From Mrs. Livius, of Bedford, formerly Miss Barham,[776] and intimate with Newton, Cowper, and Lady Austen, I learn that, though the vivacity and manner of Lady Austen weakened the belief of the depth of her personal religion, yet Mrs. Livius never entertained any doubt of its reality. Her own deep personal piety during a long life, and her just discrimination of character, are sufficient to give weight and authority to her judgment.
I take this opportunity of expressing her conviction that the loss of Lady Austen's society was a great privation to Cowper; that she both enlivened his spirits and stimulated his genius, and that the jealousy of Mrs. Unwin operated injuriously by compelling him to relinquish so innocent a source of gratification. Hayley, in some lines written on the occasion of her death, speaks of her as one who
Wak'd in a poet inspiration's flame;
Sent the freed eagle in the sun to bask,
And from the mind of Cowper—call'd "The Task."

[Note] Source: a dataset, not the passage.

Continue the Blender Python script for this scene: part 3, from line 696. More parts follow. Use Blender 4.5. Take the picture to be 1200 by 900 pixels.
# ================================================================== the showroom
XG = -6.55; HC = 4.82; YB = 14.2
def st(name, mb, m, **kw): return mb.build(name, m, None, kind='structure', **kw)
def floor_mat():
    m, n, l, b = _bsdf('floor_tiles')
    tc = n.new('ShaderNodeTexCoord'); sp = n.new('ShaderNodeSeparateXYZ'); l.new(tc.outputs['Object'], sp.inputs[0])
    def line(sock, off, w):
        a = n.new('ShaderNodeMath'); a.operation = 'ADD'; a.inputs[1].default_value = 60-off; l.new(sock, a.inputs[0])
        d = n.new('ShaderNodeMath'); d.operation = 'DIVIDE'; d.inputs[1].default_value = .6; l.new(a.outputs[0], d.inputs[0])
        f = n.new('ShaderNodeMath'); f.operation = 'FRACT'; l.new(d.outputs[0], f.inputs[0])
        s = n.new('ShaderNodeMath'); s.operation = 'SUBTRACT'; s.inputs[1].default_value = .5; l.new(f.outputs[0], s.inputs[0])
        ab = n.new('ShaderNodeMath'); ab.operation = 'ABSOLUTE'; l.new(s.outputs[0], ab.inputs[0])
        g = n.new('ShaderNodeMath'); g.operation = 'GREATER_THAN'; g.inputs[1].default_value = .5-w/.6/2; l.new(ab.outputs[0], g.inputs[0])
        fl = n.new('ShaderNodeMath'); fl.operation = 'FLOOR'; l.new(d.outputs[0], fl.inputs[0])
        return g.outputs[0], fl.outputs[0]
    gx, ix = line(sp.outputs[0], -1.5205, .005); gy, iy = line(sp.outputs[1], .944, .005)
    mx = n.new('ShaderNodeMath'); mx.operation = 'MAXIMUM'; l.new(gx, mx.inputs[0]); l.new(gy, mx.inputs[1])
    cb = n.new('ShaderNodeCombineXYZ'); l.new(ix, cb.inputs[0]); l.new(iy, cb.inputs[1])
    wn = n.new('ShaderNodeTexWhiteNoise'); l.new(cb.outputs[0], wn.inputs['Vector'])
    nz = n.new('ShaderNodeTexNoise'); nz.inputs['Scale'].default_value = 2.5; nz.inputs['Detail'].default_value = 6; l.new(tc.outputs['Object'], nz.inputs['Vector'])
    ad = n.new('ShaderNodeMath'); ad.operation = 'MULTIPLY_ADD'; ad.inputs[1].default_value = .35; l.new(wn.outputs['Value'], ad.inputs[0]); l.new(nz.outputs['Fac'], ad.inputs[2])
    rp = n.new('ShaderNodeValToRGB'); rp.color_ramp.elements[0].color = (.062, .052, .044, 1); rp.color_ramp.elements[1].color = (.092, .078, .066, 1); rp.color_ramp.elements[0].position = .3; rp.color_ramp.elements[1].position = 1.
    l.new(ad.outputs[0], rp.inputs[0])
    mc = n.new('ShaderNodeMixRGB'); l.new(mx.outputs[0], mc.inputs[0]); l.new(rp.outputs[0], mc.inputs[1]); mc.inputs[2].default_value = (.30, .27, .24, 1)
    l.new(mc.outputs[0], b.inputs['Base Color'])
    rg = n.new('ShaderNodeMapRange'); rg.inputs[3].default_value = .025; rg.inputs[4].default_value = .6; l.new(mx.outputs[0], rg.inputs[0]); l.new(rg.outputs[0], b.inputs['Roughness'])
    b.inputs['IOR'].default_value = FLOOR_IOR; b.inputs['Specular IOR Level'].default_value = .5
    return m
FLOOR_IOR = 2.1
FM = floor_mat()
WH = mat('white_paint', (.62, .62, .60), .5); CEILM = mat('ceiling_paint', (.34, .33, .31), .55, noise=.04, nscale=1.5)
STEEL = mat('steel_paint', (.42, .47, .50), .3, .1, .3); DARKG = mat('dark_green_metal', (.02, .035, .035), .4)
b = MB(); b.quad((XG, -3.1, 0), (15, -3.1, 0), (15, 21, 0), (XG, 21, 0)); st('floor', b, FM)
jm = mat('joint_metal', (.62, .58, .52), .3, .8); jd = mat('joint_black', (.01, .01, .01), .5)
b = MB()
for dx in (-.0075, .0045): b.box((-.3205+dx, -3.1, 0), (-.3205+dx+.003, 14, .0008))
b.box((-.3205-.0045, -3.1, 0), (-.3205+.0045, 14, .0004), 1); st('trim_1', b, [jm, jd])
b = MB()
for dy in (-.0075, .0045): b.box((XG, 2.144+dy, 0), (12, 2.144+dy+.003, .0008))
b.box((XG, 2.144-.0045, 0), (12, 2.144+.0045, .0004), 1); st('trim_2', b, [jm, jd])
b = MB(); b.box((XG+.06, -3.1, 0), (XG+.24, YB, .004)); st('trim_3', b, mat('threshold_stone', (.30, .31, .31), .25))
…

Of the Rev. Walter Bagot, who departed in the year 1806; aged seventy-five, the poet always spoke in the language of unfeigned esteem and affection.
Sir George Throckmorton's death has been already recorded, and with this event the genius of the place may be said to have deserted its hallowed retreats, for the mansion exists no longer. His surviving estimable widow the Catharina of Cowper, resides at Northampton.
Lady Hesketh, whose affectionate kindness to the poet must have endeared her to every reader, died in the year 1807, aged seventy-four.